Chapter 10
Of the Forms of a Commonwealth
§. 132. THE majority having, as has been showed, upon men's first uniting into
society, the whole power of the community naturally in them, may employ all
that power in making laws for the community from time to time, and executing
those laws by officers of their own appointing, and then the form of the
government is a perfect democracy; or else may put the power of making laws
into the hands of a few select men, and their heirs or successors, and then it
is an oligarchy; or else into the hands of one man, and then it is a monarchy;
if to him and his heirs, it is a hereditary monarchy; if to him only for life,
but upon his death the power only of nominating a successor, to return to them,
an elective monarchy. And so accordingly of these make compounded and mixed
forms of government, as they think good. And if the legislative power be at
first given by the majority to one or more persons only for their lives, or any
limited time, and then the supreme power to revert to them again, when it is so
reverted the community may dispose of it again anew into what hands they
please, and so constitute a new form of government; for the form of government
depending upon the placing the supreme power, which is the legislative, it
being impossible to conceive that an inferior power should prescribe to a
superior, or any but the supreme make laws, according as the power of making
laws is placed, such is the form of the commonwealth.

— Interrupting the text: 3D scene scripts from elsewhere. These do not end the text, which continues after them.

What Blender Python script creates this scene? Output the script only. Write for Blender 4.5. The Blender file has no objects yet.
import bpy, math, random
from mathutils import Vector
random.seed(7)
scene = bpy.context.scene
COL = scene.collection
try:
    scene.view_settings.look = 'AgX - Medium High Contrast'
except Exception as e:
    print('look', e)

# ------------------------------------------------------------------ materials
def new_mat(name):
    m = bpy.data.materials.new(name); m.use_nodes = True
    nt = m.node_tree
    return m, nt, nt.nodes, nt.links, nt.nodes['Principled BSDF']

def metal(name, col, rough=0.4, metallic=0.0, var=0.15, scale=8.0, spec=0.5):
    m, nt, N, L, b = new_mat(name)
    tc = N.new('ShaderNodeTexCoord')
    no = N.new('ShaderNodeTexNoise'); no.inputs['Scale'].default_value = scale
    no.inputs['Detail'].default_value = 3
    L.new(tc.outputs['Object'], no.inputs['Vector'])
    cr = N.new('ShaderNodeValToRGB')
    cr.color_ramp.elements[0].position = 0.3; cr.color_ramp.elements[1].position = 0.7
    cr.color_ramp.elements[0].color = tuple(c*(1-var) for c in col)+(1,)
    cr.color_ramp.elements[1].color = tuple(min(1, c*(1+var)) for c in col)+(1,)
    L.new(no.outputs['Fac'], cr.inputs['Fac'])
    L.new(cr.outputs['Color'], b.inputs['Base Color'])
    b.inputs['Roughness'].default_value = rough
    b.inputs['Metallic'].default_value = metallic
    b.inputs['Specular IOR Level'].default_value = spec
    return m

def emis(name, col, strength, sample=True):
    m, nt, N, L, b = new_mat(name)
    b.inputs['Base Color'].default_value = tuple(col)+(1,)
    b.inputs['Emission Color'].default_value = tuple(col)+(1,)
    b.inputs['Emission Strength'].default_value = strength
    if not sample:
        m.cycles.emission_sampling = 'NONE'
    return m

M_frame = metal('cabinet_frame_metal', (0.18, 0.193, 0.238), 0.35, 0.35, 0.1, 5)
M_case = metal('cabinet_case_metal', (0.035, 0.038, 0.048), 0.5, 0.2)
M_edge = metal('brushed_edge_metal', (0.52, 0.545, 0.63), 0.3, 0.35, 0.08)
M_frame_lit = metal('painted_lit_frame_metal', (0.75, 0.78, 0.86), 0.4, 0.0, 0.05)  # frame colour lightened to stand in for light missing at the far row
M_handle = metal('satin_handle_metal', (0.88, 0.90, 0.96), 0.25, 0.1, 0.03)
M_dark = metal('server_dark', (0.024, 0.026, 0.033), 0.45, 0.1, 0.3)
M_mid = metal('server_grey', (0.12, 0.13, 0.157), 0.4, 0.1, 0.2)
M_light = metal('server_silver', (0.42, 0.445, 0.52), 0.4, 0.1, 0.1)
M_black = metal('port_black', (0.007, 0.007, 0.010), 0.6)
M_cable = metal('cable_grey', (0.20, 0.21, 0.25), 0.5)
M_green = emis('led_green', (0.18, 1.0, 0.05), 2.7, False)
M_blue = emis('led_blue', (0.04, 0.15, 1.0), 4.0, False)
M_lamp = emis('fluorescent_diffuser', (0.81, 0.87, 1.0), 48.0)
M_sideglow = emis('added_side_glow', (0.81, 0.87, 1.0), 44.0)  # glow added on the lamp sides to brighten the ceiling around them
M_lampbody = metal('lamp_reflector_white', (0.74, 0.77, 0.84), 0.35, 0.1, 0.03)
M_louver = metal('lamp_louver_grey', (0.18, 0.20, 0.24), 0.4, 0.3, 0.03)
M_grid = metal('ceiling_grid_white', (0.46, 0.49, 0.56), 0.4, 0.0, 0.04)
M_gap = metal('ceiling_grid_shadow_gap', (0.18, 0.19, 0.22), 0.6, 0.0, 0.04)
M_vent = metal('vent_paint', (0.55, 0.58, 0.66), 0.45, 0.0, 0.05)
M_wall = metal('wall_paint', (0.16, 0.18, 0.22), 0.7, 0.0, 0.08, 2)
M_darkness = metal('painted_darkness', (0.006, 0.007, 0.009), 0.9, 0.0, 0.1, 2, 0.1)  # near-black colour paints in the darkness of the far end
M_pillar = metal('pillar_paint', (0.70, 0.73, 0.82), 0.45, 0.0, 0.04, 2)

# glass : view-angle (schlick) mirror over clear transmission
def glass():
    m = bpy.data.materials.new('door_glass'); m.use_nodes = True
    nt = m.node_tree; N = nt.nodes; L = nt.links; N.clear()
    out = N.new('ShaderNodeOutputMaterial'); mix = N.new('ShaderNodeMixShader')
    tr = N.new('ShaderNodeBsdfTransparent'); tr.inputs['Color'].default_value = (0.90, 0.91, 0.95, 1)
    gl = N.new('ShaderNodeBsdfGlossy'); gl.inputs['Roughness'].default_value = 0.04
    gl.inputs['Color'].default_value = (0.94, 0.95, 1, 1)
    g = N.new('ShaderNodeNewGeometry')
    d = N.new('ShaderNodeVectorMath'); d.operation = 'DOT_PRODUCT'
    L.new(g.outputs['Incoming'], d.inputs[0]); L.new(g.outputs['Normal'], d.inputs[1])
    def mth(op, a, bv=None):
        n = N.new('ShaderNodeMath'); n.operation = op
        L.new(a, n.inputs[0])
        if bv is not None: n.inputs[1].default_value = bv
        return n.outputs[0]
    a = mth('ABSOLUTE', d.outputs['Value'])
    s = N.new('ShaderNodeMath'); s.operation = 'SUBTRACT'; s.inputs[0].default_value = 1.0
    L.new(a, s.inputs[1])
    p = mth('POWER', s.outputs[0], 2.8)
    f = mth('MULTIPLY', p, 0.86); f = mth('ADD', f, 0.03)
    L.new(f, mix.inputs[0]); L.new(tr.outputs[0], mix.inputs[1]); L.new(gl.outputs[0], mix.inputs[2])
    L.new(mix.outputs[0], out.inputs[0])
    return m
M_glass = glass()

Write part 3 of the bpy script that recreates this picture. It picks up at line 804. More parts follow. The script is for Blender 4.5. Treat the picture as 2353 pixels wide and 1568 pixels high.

§. 133. By "commonwealth" I must be understood all along to mean not
a democracy, or any form of government, but any independent community which the
Latins signified by the word civitas, to which the word which best answers in
our language is "commonwealth," and most properly expresses such a
society of men which "community" does not (for there may be
subordinate communities in a government), and "city" much less. And
therefore, to avoid ambiguity, I crave leave to use the word
"commonwealth" in that sense, in which sense I find the word used by
King James himself, which I think to be its genuine signification, which, if
anybody dislike, I consent with him to change it for a better.